Bu konuya odaklanmıştık. Neyse ki bu konuda bir çözüm ortaya çıktı, hukukun herkes için işlemesi için İmralı için de atılması önemli bir adımdır. Bunun dışında herhangi bir konu bu görüşmelerde gündeme gelmedi, gelse bunu açıklarız. Zaten muhatapları da bunu söyledi. Hem iktidar yetkilileri yaptıkları açıklamalarda bu konuya nasıl baktıklarına işaret ettiler, hem de İmralı’da Sayın Öcalan avukatları ile gönderdiği mesajda da konunun herhangi bir müzakere süreci olmadığını ifade etti. Bizim için önemli  olan insanların sağlığı ve canıydı. Herhangi bir sıkıntı yaşanmadan bunun çözülmesini önemli buluyoruz.

Soru: Cumhurbaşkanın dünkü açıklamalarında, “7 Haziran, 31 Mart bizim için ders mahiyetindedir millet bize ders verdi” dedi. Ayın konuşmada oylarımız çalındı hırsızlık yapıldı dedi. YSK kararının gerekçeli kararında 4 karşı oyun tatmin edici olmadığını söyledi. Numan Kurtulmuş’un sözleri var.... 

Numan Kurtulmuş’un cümlelerini okuyunca insanın yüzünde acı bir tebessüm beliriyor.

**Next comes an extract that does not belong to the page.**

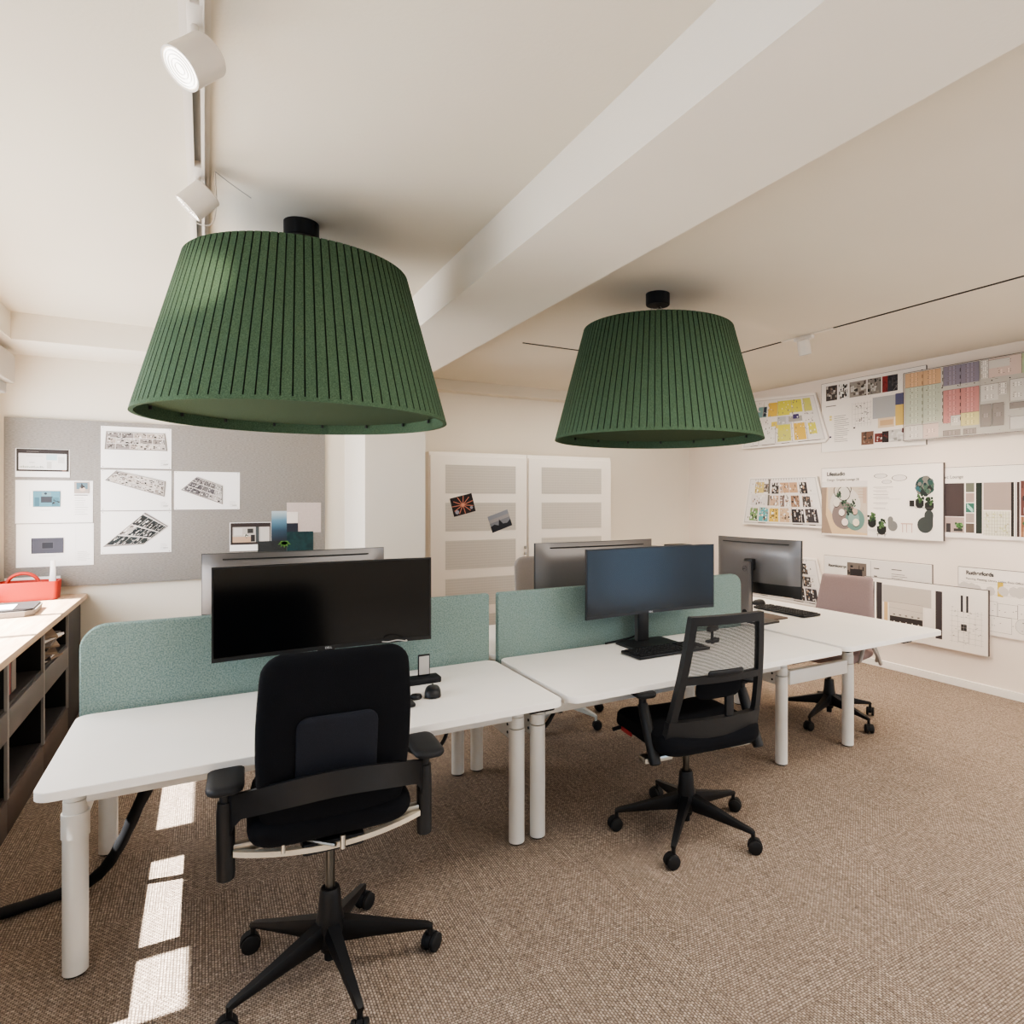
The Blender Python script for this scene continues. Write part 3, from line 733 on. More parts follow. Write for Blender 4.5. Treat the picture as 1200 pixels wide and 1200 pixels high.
# pale chair behind the middle screen, facing -Y
c3 = thing('office_chair', 'pale grey chair behind the middle screen, light base with black casters', 'chair', (2.09, 3.83, 0), PI)
star_base(c3, -70-180, M['lbase'], legm=M['lbase'])
B().cyl((0, 0, .26), (0, 0, .42), .0145, seg=20).build('gas_lift', M['dsteel'], c3)
rows = rrows(-.23, .23, lambda v: .23, .08, .04, 18)
B().slab(rows, lambda x, v, k: Vector((x, v, .46+k*.04)), 16, 8).build('seat', M['lgfab'], c3)
rows = rrows(.52, 1.09, lambda v: .215, .07, .02, 20)
B().slab(rows, lambda x, v, k: Vector((x, -.23-.06*((v-.5)/.5)+k*.018+.2*x*x, v)), 16, 10).build('backrest', M['lgfab'], c3)
B().tube([(0, -.1, .42), (0, -.24, .44), (0, -.26, .6)], .018, 10).build('back_support', M['lbase'], c3)

# ------------------------------------------------------------------ pendant lamps
def make_pendant():
    t = thing('pendant_lamp', '', 'lamp', (0,0,0), 0, 'large green felt pendant lamps')
    B().lathe([(0, .066), (.07, .066), (.07, .005), (.066, 0), (0, 0)], (0, 0, 2.604), 32).build('canopy', M['blackm'], t)
    cc = B()
    for k in range(3):
        a = 2*PI*k/3+.4; cc.cyl((.03*math.cos(a), .03*math.sin(a), 2.59), (.2*math.cos(a), .2*math.sin(a), 2.44), .0018, seg=6)
    cc.cyl((0, 0, 2.59), (0, 0, 2.40), .004, seg=8)
    cc.build('suspension_wire', M['steel'], t)
    n = 98; zb, zt, rb, rt = 1.832, 2.457, .605, .436
    b = B(); gr = []
    levels = [(zb, 0), (zb+.014, 0), (zb+.015, 1), (zt, 1)]
    rings = []
    for (z, g) in levels:
        f = (z-zb)/(zt-zb); r = rb+(rt-rb)*f; ring = []
        for k in range(n):
            a0 = 2*PI*k/n; da = 2*PI/n
            gw = .0050/r
            for (q, dr) in ((0, 0), (da-gw, 0), (da-gw*.9, -.008*g), (da-gw*.1, -.008*g)):
                a = a0+q; ring.append(b.bm.verts.new(((r+dr)*math.cos(a), (r+dr)*math.sin(a), z)))
        rings.append(ring)
    N = len(rings[0])
    for i in range(len(rings)-1):
        for k in range(N): b.faces_from((rings[i][k], rings[i][(k+1)%N], rings[i+1][(k+1)%N], rings[i+1][k]))
    inner = []
    for (z, off) in ((zb, .016), (zt, .016)):
        f = (z-zb)/(zt-zb); r = rb+(rt-rb)*f-off
        inner.append([b.bm.verts.new((r*math.cos(2*PI*(k//4)/n+[0,.97,.98,.99][k%4]*2*PI/n), r*math.sin(2*PI*(k//4)/n+[0,.97,.98,.99][k%4]*2*PI/n), z)) for k in range(N)])
    for k in range(N):
        b.faces_from((rings[0][k], rings[0][(k+1)%N], inner[0][(k+1)%N], inner[0][k]))
        b.faces_from((inner[0][k], inner[0][(k+1)%N], inner[1][(k+1)%N], inner[1][k]))
        b.faces_from((rings[-1][k], rings[-1][(k+1)%N], inner[1][(k+1)%N], inner[1][k]))
    sh = b.build('lamp_shade', M['felt_g'], t, smooth=False)
    sh.data.materials.append(M['groove'])
    for p in sh.data.polygons:
        cx, cy, cz = p.center; r = math.hypot(cx, cy); f = (cz-zb)/(zt-zb); ro = rb+(rt-rb)*f
        if ro-.012 < r < ro-.0035 and zb+.01 < cz < zt-.001: p.material_index = 1
    # inner diffuser ring and screws
    B().lathe([(rb-.035, 0), (rb-.032, .006), (.0, .006), (.0, .0)], (0, 0, zb+.045), 64).build('diffuser', M['felt_d'], t)
    sc = B()
    for k in range(16):
        a = 2*PI*k/16+.1; r = rb-.036
        sc.cyl((r*math.cos(a), r*math.sin(a), zb+.03), (r*math.cos(a), r*math.sin(a), zb+.046), .006, seg=8)
    sc.build('fixing_screws', M['rubber'], t)
    return t
p1 = make_pendant(); p1.location = (.353, 2.94, 0); p1['label'] = 'large green pleated felt pendant lamp, the nearer one over the left desks'
p2 = copy_tree(p1); p2.location = (2.234, 2.93, 0); p2.scale = (.972, .972, 1); p2['label'] = 'green pleated felt pendant lamp, the farther one over the right desks'

# ------------------------------------------------------------------ ceiling tracks and spotlights
tr = thing('lighting_track', 'white lighting track along the left ceiling carrying two spotlights', 'light track', (-.022, 0, ZC))
B().bx(-.034, -.014, YB+.3, 4.9, -.012, 0).bx(.014, .034, YB+.3, 4.9, -.012, 0).bx(-.02, -.010, YB+.3, 4.9, -.034, 0).bx(.010, .02, YB+.3, 4.9, -.034, 0).build('rail', M['lampw'], tr)
B().bx(-.010, .010, YB+.3, 4.9, -.012, 0).build('channel', M['gasket'], tr)
def spot(label, loc, d, zdrop, r=.05, ln=.095, lit=True, hide_tr=False):
    t = thing('spotlight', label, 'spotlight', loc, 0, 'white cylinder spotlights')
    d = Vector(d).normalized(); rot = Vector((0,0,1)).rotation_difference(d).to_matrix()
    B().bx(-.018, .018, -.08, .08, zdrop-.035, zdrop-.008, bev=.004).cyl((0, 0, 0), (0, 0, zdrop-.02), .009, seg=12).build('adapter', M['lampw'], t)
    B().lathe([(0, -ln/2), (r-.004, -ln/2), (r, -ln/2+.004), (r, ln/2), (r-.0035, ln/2), (r-.006, ln/2-.006), (0, ln/2-.006)], (0, 0, 0), 40, rot=rot).build('lamp_body', M['lampw'], t)
    B().lathe([(0, 0), (r-.007, 0), (r-.007, .003), (0, .003)], d*(ln/2-.004), 32, rot=rot).build('lens', M['lens'] if lit else M['refl'], t)
    g = B()
    for rr_ in (.012, .021, .03, .038): g.lathe([(rr_, 0), (rr_+.0015, 0), (rr_+.0015, .002), (rr_, .002)], d*(ln/2-.001), 24, rot=rot, close=True)
    g.build('reflector_ring', M['refl'], t)
    return t
spot('nearer white cylinder spotlight on the left ceiling track, lit lens facing us', (-.022, 1.79, 2.55), (-.64, -.24, -.74), .12)
spot('farther white cylinder spotlight on the left track, above the nearer green lamp', (-.022, 2.63, 2.555), (-.68, .1, -.72), .115)
spot('small white spotlight on the thin black track near the right wall', (3.71, 3.15, 2.585), (.25, .0, -.95), .085, .044, .105)
t2 = thing('lighting_track', 'thin black L-shaped slot track in the right ceiling', 'light track', (3.71, 4.35, ZC))
B().bx(-.008, .008, -4.6, .008, -.004, 0).build('long_slot', M['rubber'], t2)
B().bx(-1.655, -.008, -.008, .008, -.004, 0).build('short_slot', M['rubber'], t2)
B().bx(-.014, .014, -1.45, -1.0, -.006, 0).build('feed_cover', M['lampw'], t2)
cable('thin white wire loop hanging behind the farther spotlight', [(.03, 2.63, 2.665), (.035, 2.66, 2.56), (.02, 2.68, 2.50), (-.02, 2.68, 2.49), (-.05, 2.67, 2.51)], .0018, 'lampw')
cable('thin white wire sticking out of the ceiling beside the farther spotlight', [(.03, 2.62, 2.665), (.09, 2.68, 2.655), (.15, 2.72, 2.64)], .0018, 'lgrey')

# ------------------------------------------------------------------ left storage run
bays = [(2.27, 3.005), (3.01, 3.745), (3.75, 4.485), (4.49, 5.2)]
labs = ['dark grey open shelf unit, nearest of the window run', 'dark grey open shelf unit at the left edge, second of the window run',
        'dark grey open shelf unit holding boxes, in the middle of the window run', 'dark grey open shelf unit holding old papers, next to the pinboard wall']
for (a, b_), lab in zip(bays, labs):
    t = thing('shelf_unit', lab, 'shelf unit', (-.76, (a+b_)/2, 0), 0, 'dark shelf units under the window')
    h = (b_-a)/2
    for q0 in (-h, h-.016): B().bx(-.43, -.012, q0, q0+.016, .0, .783).build('side_panel', M['cabin'], t, smooth=False)
    B().bx(-.43, -.42, -h+.016, h-.016, .0, .783).build('back_panel', M['cabin'], t, smooth=False)
    B().bx(-.42, -.012, -h+.016, h-.016, .555, .571).build('shelf', M['cab'], t, smooth=False)
    B().bx(-.42, -.012, -h+.016, h-.016, .16, .176).build('bottom_shelf', M['cab'], t, smooth=False)
    for q0 in (-h, h-.012): B().bx(-.012, 0, q0, q0+.012, .16, .783).build('edge_strip', M['divide'], t, smooth=False)
    B().bx(-.03, 0, -h+.014, h-.014, .425, .555, bev=.002).build('drawer_front', M['drawer'], t)
    B().bx(-.04, -.002, -h, h, 0, .158, bev=.002).build('plinth', M['plinth'], t)
tag(B().bx(-1.19, -.765, 5.205, 5.70, 0, .783, bev=.002).build('end_panel', M['cab']), 'dark grey closed filler panel ending the shelf run at the wall', 'panel')
tag(B().bx(-1.2, -.735, 2.25, 5.775, .783, .818, bev=.003).build('worktop', M['wood']), 'pale oak worktop along the window on dark shelf units', 'worktop')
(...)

Eğer tövbe edeceğiniz bir şey varsa 23 Haziran’ı beklemenize gerek yok. Hemen tövbe edin, yok önce oyları verin sonrasına bakarız diyorsanız, bu güvenilir siyasetçi olmadığınız anlamına geliyor. Halk bunu anlıyor bizim bir şey söylememize gerek yok. Bunun ne anlama geldiğini herkes biliyor, siyasi ahlak açısından sıkıntılı bir söz olmuş. Umarız Sayın Kurtulmuş bu sözlerini gözden geçirir. İkincisi, söylediklerinizi ben de okudum. Şunu düşünüyor insan, acaba aynı gerekçeli kararı mı okuduk diye düşünüyor insan. Çünkü 250 sayfalık gerekçeli kararına baktığımızda, bizim gördüğümüz 7 üyenin hiçbirinin iptal gerektiren gerekçeler olmadığını ve hakikaten belgeye dayanan gerekçeler olmadığını gördük. Buna karşılık 4 üyenin şerh yazıları son derece sağlam ve geçmiş içtihatlara uygun olduğunu görüyoruz. Çok farklı bir okuma var. YSK’daki 7’ye dört oranı -ki sadece bu kararda ortaya çıkmamıştır- bizim KHK’li seçilmişlerin mazbatalarının alınıp AKP’lilere hediye edilmesinde de bu oran ortaya çıkmıştır. Biz bu hakimlerin yasayı, hukuku anayasayı çiğnediklerini ve siyasi iktidarın isteği doğrultusunda karar aldıklarını, hukuka ve demokrasiye darbe yaptıklarını bize gösterdi ve bunu da ifade ettik, bu konudaki duruşumuzda en ufak bir taviz vermiyoruz. 7 üyenin aldığı kararların siyasi iktidarın aldığı karar doğrultusunda verdiğine ilişkin düşüncemiz nettir. Bu bizim için artık bir tartışma konusu değil. Halk bunu gördü ve 23 Haziran’da bir karar verecek. Ortada çalınmış oy yoktur, YSK bir tek çalınmış oy tespit edememiştir. Eğer ortada bir çalma meselesi varsa Sayın İmamoğlu’nun mazbatası 7 YSK üyesi tarafından çalınmıştır. Mesele bu kadar açık ve nettir. 23 Haziran’da göreceğiz, bu konudaki tutumumuzu daha önce açıkladık. Bizim seçmenlerimiz de sandığa gidecekler, mağdur olan, hakkı yenilen kimse, onun yanında yer alacaklardır.